Do you ever do radical cuts? Can you describe how you edit yourself? 

Revising

CF Much of my writing definitely happens in my subconscious. I often write something that I have no explanation for, a character says something mysterious or does something odd, and although I have no idea what it means, my subconscious gets to work and often weeks or months later the resolution or the meaning will appear as I’m writing. This is often how the central mysteries in my novels appear. Someone locks a door for example, and it’s not until a year later that I know why.

I’ve only done one radical cut and that was in my second novel, Swimming Lessons which originally had 20,000 words from the point of view of a character called Gil. I didn’t like him and so I cut his voice, but weirdly he remained very central to the novel – he just wouldn’t go away. 
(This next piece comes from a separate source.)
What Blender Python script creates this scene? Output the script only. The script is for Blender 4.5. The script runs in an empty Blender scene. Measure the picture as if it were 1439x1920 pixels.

I’m one of those writers who loves editing. I get the impression from my editor that it’s quite rare, but I’m not sure. I edit a little bit as a go along – I think the ‘technical term’ is rolling reviser. But because I love to edit I only allow myself to edit the work from the previous writing session and then I have to write forward.

I will also write notes for other sections or rework an earlier section if the change is massive; I can’t seem to move forward easily unless what I’ve written already is nearly sorted, in terms of plot and character, if not language. That means that by the time I get to the end of what might be called the first draft it’s taken maybe two years and is actually the 100th draft. And then there are several more months of editing.

LA: I love this – I think I’m a rolling reviser on STEROIDS.